**INSTRUCTIONS FOR THE TASK:** From the entries below, copy out every line with "More" in it.

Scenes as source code

>> Begin

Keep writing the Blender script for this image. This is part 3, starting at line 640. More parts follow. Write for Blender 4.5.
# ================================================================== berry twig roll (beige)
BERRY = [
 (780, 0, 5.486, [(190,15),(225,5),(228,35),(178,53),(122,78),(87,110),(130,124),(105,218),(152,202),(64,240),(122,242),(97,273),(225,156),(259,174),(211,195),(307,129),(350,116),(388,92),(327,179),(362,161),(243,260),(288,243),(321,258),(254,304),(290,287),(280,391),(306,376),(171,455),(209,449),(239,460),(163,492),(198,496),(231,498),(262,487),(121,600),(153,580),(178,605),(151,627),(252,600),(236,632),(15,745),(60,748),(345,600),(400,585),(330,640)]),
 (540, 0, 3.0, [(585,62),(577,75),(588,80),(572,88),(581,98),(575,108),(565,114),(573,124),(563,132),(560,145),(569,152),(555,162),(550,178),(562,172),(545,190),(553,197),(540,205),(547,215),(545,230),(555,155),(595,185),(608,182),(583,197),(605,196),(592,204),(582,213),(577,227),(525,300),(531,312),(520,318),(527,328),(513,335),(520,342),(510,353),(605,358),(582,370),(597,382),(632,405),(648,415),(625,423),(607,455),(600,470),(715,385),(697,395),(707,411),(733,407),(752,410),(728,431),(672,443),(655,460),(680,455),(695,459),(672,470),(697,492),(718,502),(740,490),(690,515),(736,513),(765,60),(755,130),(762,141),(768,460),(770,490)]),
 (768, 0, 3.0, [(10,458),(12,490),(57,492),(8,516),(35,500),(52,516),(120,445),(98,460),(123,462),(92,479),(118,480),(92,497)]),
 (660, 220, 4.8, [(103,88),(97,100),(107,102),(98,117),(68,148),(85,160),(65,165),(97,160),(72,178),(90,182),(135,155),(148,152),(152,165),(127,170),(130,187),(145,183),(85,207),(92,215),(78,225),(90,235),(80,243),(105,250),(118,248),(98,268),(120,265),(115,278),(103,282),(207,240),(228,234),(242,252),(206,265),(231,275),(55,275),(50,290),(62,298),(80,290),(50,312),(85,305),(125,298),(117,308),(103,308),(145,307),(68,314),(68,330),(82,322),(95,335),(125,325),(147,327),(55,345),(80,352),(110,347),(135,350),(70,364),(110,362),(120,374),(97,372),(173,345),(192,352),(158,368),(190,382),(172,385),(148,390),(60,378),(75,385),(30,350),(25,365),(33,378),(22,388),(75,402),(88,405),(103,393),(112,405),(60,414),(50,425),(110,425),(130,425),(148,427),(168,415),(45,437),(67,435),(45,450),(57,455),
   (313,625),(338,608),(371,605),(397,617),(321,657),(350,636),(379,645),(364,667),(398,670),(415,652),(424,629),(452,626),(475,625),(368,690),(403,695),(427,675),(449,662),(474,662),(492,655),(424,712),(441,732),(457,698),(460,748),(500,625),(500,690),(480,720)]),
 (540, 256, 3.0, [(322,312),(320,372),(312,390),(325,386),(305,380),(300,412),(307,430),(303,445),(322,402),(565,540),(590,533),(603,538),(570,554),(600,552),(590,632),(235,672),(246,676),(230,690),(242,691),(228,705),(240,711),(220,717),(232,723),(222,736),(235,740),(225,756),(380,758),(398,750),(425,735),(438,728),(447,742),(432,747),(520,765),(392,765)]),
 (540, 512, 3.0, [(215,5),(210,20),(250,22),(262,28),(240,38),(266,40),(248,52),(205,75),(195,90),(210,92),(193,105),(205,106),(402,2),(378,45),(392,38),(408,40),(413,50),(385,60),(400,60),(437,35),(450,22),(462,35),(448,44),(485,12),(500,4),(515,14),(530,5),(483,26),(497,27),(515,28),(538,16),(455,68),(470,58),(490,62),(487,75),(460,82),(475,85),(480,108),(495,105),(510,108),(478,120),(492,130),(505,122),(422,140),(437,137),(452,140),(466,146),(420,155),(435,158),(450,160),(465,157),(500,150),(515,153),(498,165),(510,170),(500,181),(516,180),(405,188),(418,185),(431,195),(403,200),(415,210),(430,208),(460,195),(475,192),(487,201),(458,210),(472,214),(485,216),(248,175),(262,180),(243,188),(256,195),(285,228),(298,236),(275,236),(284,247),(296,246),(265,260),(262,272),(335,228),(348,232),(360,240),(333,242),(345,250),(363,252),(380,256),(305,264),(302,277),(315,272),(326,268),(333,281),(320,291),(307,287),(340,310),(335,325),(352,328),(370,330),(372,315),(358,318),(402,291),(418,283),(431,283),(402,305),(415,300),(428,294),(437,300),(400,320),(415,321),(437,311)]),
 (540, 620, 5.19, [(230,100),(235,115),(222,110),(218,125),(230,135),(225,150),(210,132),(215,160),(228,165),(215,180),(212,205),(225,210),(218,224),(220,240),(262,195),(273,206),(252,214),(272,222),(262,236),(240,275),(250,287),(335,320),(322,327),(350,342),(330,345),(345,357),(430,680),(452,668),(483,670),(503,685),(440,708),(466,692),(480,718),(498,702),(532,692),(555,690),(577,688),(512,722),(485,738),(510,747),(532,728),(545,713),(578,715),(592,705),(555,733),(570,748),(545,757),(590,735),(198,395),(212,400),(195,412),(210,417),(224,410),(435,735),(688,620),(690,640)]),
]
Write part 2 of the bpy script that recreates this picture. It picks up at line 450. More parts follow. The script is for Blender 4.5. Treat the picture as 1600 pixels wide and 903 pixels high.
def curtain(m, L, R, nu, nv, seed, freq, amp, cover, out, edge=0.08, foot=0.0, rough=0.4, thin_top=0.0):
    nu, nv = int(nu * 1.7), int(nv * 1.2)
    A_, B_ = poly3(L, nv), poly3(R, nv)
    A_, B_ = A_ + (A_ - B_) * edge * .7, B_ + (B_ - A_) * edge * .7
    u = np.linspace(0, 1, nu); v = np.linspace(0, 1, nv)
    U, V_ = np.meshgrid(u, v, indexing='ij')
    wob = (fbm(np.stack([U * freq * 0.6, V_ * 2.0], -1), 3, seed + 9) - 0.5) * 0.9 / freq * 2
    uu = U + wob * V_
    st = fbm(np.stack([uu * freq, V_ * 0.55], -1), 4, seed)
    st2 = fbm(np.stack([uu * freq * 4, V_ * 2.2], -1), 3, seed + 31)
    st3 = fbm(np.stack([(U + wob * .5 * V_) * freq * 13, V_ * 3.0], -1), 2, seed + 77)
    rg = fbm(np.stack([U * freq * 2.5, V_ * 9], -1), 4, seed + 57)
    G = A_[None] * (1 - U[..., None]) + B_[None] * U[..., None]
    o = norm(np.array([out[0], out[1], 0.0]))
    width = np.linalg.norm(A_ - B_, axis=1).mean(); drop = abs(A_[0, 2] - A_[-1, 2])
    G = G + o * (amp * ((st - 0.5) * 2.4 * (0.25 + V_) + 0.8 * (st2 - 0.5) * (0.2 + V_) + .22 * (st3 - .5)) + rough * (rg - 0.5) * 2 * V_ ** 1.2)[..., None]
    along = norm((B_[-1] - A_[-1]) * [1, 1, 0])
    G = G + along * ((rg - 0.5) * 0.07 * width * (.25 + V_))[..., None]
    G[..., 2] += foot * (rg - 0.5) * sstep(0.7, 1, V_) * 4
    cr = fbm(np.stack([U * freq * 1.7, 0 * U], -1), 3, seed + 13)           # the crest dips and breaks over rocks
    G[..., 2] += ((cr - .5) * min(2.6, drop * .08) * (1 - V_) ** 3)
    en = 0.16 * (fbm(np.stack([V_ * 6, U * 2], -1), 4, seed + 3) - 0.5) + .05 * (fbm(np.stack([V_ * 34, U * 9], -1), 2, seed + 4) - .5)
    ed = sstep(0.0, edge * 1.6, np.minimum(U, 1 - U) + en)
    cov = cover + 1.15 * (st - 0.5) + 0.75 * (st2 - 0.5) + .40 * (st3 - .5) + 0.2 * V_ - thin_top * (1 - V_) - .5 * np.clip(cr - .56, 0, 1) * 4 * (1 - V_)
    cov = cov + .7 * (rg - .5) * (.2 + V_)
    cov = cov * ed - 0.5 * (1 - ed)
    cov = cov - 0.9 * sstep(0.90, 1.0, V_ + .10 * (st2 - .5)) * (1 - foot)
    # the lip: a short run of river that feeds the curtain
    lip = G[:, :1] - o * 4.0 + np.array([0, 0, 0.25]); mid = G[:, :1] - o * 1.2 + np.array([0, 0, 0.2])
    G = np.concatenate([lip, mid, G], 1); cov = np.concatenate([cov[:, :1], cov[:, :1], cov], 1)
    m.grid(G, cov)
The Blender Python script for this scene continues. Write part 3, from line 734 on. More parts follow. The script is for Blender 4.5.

>> End

**RESPONSE:**
Keep writing the Blender script for this image. This is part 3, starting at line 640. More parts follow. Write for Blender 4.5.
Write part 2 of the bpy script that recreates this picture. It picks up at line 450. More parts follow. The script is for Blender 4.5. Treat the picture as 1600 pixels wide and 903 pixels high.
The Blender Python script for this scene continues. Write part 3, from line 734 on. More parts follow. The script is for Blender 4.5.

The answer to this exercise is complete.